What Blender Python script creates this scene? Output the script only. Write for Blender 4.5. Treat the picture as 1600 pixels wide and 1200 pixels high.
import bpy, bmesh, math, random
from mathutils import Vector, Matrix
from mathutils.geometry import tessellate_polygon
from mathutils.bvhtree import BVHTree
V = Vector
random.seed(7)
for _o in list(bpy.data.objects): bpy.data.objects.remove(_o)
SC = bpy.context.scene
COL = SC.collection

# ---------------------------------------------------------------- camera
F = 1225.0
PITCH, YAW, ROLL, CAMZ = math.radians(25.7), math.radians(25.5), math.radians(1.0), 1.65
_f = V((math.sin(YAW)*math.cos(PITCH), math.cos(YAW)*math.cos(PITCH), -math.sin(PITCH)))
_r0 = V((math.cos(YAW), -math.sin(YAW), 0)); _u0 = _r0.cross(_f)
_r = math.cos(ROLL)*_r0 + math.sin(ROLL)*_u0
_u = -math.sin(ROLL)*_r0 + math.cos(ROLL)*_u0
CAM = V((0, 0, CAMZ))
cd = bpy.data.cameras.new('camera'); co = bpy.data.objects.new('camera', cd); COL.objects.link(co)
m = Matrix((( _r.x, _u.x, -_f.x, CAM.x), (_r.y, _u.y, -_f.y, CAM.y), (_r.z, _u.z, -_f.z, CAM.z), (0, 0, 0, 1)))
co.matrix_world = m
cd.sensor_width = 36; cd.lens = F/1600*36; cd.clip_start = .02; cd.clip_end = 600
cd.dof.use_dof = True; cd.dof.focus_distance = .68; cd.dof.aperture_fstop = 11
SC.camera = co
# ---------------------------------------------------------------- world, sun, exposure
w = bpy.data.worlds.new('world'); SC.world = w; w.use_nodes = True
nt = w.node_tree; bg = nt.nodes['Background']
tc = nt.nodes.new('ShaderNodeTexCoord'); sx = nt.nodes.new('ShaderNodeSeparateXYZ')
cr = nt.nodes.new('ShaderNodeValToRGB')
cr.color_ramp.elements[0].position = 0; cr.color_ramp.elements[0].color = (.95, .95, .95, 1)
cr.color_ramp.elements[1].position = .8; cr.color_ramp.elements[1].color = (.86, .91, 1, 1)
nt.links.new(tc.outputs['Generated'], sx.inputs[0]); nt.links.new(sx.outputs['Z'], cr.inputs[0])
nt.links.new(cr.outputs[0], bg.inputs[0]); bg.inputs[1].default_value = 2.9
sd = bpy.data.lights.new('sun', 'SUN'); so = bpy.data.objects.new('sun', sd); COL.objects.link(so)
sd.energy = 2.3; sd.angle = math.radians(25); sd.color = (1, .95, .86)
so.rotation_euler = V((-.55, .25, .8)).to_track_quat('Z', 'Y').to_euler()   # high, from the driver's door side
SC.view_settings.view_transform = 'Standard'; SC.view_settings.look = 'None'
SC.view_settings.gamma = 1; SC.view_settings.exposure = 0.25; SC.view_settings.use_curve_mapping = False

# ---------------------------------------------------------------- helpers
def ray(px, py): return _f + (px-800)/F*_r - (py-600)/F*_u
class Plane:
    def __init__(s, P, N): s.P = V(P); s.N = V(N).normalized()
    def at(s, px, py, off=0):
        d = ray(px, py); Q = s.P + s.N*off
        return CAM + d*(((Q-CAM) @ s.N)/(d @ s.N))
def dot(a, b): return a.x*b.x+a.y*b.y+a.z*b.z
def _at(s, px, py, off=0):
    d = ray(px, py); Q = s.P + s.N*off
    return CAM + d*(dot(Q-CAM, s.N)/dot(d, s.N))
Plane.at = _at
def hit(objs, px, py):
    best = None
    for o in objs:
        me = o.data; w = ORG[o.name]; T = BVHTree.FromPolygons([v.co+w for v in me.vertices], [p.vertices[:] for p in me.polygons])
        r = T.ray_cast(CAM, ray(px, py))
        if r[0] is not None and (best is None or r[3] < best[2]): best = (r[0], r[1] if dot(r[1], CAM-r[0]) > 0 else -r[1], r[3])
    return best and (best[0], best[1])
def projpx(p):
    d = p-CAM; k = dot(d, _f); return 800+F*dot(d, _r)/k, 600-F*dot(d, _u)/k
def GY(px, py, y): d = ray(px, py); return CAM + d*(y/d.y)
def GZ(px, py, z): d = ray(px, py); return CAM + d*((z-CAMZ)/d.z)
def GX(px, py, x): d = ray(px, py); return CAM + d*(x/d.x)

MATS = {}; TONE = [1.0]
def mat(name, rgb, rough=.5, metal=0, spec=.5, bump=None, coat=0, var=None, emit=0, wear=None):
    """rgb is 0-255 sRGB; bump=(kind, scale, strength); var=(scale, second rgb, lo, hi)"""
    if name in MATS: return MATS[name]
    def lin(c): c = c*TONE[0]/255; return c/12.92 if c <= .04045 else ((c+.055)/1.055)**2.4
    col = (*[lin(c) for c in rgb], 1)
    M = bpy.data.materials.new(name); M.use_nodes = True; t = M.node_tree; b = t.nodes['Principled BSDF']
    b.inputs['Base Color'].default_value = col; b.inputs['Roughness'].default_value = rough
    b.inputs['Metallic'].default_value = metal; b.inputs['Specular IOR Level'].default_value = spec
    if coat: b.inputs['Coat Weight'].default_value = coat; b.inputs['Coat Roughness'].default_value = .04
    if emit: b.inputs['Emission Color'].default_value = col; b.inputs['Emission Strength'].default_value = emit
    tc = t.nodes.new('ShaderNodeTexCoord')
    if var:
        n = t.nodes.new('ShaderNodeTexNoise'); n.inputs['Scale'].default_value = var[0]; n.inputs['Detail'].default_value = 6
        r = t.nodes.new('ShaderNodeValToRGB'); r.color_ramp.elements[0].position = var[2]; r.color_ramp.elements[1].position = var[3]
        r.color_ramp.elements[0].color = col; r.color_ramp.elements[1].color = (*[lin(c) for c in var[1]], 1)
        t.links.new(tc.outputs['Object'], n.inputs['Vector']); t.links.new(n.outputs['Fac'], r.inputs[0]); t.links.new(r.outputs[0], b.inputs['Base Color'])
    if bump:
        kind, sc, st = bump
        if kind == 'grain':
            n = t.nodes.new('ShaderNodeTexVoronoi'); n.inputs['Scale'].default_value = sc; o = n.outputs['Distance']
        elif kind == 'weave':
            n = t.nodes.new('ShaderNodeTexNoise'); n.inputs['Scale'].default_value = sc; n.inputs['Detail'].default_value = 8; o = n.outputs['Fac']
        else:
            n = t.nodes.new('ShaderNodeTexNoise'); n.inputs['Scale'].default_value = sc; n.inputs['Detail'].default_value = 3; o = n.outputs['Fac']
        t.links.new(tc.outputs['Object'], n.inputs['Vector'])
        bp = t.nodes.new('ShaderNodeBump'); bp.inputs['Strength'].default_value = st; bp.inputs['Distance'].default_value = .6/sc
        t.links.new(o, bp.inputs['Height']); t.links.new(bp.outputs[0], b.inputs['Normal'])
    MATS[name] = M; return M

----

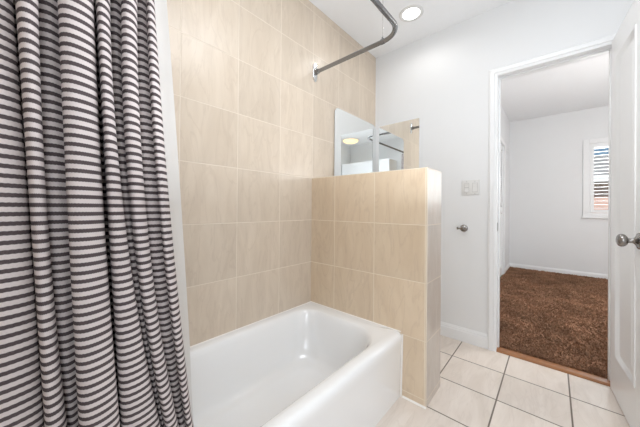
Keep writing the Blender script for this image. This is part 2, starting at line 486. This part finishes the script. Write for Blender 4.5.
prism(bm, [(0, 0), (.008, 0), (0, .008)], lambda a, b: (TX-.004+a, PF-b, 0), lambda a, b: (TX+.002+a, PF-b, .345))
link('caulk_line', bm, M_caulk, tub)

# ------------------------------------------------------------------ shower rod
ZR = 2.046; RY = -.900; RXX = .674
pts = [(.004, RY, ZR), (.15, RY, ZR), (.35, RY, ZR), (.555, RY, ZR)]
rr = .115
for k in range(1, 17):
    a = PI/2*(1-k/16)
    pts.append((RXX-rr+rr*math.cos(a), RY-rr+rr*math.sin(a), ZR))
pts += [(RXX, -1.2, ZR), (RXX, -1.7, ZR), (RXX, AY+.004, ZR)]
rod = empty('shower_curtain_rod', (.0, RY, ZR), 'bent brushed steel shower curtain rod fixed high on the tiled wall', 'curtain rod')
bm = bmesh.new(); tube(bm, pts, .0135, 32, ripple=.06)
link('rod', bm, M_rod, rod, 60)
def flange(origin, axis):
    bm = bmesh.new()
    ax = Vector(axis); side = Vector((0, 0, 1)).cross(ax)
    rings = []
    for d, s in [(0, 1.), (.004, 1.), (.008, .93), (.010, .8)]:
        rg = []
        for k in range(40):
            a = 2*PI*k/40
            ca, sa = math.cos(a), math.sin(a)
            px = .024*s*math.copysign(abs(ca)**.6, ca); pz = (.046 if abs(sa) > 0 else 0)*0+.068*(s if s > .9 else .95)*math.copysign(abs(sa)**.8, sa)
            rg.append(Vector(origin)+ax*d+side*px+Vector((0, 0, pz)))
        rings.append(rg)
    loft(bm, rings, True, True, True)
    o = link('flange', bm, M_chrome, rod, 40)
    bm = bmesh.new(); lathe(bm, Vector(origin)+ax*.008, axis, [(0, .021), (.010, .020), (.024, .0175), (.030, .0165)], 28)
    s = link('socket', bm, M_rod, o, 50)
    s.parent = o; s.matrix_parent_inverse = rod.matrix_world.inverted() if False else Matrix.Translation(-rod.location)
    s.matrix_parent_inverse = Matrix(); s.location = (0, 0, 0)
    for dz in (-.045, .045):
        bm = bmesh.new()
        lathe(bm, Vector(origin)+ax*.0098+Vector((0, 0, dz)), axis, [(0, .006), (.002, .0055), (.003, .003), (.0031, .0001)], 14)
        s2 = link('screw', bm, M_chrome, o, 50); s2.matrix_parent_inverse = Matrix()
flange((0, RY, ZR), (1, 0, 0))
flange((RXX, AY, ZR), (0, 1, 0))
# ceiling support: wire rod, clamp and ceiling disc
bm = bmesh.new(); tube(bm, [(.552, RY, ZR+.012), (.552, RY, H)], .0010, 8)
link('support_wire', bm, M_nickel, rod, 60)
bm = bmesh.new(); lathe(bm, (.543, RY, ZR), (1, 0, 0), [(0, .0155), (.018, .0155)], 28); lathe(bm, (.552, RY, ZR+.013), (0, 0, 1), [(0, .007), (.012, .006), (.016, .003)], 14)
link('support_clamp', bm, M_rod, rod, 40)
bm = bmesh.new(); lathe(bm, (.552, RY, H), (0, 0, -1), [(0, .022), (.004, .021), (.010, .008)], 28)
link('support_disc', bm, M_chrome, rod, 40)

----

> WHAT THE TASK ASKS:
Select all lines in the listing that include the word "scene".

> RESULT OF THIS TASK:
What Blender Python script creates this scene? Output the script only. Write for Blender 4.5. Treat the picture as 1600 pixels wide and 1200 pixels high.
SC = bpy.context.scene